*What is asked*: Locate every line in the records below that holds the word "this" and return each one.

*Given data*:
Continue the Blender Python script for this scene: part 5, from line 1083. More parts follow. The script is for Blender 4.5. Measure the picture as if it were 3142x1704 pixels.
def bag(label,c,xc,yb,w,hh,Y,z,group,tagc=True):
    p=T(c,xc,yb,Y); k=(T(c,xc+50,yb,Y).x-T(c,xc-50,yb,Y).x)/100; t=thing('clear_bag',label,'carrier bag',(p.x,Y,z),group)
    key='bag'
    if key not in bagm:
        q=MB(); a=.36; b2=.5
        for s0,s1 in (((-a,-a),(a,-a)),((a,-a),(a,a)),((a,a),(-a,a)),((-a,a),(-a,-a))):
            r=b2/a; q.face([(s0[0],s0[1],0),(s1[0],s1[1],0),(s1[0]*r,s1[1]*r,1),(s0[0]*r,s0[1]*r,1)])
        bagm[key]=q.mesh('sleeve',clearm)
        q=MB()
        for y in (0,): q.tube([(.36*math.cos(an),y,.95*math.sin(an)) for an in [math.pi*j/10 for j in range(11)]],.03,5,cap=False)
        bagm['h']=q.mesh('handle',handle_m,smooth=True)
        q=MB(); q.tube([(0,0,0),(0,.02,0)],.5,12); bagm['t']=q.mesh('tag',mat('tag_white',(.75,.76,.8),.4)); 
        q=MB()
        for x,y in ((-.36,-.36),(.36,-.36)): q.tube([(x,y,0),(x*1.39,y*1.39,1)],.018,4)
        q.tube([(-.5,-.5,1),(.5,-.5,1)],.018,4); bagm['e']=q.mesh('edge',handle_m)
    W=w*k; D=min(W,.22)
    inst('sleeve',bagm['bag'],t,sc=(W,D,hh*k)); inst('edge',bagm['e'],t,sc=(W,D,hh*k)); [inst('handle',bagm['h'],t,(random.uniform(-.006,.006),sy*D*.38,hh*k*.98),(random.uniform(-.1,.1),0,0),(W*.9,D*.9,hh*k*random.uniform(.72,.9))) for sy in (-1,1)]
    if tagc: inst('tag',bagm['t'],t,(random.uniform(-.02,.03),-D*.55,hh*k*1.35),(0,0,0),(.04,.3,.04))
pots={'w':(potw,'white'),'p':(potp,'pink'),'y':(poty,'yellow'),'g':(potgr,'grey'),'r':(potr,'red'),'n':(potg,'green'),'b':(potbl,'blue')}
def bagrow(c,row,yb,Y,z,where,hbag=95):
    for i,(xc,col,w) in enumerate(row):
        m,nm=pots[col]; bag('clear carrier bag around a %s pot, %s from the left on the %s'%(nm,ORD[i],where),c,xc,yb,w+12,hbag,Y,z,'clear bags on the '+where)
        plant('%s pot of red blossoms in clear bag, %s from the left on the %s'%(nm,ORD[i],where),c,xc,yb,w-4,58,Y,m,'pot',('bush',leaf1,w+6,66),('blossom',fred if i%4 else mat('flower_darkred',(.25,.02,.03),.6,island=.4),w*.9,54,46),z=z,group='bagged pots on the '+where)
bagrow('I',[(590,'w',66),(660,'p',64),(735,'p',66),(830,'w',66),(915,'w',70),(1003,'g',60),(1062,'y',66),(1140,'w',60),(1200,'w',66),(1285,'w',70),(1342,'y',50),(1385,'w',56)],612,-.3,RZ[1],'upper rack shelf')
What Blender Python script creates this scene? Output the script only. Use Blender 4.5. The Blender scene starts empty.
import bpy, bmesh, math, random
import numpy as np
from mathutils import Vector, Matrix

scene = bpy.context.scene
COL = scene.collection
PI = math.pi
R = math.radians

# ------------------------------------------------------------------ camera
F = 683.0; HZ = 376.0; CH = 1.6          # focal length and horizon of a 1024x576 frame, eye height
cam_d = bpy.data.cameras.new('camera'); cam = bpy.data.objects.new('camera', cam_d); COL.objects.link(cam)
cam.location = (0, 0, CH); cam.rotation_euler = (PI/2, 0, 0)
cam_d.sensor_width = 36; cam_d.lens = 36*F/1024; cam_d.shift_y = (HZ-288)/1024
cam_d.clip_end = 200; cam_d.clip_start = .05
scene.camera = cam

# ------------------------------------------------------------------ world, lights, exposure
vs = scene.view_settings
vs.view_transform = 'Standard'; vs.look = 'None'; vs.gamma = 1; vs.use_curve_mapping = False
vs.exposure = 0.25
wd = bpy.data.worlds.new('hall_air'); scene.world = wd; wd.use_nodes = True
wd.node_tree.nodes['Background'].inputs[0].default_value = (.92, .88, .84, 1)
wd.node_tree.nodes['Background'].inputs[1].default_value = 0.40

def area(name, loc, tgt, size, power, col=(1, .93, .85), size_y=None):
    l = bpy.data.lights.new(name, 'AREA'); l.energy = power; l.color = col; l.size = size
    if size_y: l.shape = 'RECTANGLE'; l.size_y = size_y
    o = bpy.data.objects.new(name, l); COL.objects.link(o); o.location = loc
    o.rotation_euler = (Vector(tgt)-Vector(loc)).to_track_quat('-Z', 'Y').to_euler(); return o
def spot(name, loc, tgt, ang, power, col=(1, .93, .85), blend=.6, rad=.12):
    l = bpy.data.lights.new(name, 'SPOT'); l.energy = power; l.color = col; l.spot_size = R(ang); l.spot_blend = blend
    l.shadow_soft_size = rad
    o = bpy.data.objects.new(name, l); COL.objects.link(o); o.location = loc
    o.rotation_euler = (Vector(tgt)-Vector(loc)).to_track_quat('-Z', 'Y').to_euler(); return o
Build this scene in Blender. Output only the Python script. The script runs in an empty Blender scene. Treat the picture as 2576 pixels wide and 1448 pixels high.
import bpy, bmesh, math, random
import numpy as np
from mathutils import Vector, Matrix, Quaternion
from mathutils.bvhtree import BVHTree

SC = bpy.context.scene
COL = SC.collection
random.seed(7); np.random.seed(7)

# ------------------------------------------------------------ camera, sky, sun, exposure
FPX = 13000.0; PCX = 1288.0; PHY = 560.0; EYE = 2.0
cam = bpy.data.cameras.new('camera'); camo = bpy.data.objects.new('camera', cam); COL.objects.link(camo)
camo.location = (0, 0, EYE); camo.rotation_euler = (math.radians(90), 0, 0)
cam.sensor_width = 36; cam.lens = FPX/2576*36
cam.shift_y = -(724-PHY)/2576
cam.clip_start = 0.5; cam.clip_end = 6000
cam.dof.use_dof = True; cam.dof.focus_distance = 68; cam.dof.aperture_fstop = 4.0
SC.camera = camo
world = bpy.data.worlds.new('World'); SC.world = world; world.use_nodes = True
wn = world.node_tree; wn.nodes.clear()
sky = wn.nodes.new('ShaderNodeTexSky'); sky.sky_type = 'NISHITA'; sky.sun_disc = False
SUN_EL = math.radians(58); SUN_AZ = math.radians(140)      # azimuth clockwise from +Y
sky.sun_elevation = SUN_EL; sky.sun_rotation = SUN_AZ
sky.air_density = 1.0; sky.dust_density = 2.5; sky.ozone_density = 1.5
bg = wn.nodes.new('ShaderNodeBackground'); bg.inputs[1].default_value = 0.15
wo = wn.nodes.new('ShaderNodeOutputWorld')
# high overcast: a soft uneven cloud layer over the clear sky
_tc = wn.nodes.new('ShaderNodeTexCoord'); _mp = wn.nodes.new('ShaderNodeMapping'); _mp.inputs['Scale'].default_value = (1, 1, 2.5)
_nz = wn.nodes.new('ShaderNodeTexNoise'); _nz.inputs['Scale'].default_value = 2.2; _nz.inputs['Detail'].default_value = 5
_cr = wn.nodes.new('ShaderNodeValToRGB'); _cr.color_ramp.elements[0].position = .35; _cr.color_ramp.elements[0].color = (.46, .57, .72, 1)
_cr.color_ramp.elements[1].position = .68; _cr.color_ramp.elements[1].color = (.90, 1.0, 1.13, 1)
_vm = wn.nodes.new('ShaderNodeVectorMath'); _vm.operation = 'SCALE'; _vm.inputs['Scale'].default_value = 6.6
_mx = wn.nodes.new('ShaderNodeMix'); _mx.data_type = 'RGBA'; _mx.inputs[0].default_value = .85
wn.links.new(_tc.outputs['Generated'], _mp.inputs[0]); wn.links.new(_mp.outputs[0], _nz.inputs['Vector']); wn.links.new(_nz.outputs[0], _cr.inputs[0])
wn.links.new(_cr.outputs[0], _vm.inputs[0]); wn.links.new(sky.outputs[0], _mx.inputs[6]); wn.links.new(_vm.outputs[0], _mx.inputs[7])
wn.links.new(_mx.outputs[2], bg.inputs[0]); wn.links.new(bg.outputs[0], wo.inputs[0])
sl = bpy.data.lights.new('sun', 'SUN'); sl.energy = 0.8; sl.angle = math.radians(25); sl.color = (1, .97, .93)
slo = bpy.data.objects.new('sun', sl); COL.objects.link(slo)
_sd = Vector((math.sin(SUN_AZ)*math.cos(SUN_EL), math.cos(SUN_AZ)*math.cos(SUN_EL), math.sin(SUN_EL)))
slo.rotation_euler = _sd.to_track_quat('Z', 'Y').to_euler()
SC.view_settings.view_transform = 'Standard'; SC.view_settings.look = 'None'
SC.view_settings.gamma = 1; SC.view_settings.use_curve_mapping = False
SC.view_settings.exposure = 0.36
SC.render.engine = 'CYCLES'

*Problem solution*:
Continue the Blender Python script for this scene: part 5, from line 1083. More parts follow. The script is for Blender 4.5. Measure the picture as if it were 3142x1704 pixels.
What Blender Python script creates this scene? Output the script only. Use Blender 4.5. The Blender scene starts empty.
Build this scene in Blender. Output only the Python script. The script runs in an empty Blender scene. Treat the picture as 2576 pixels wide and 1448 pixels high.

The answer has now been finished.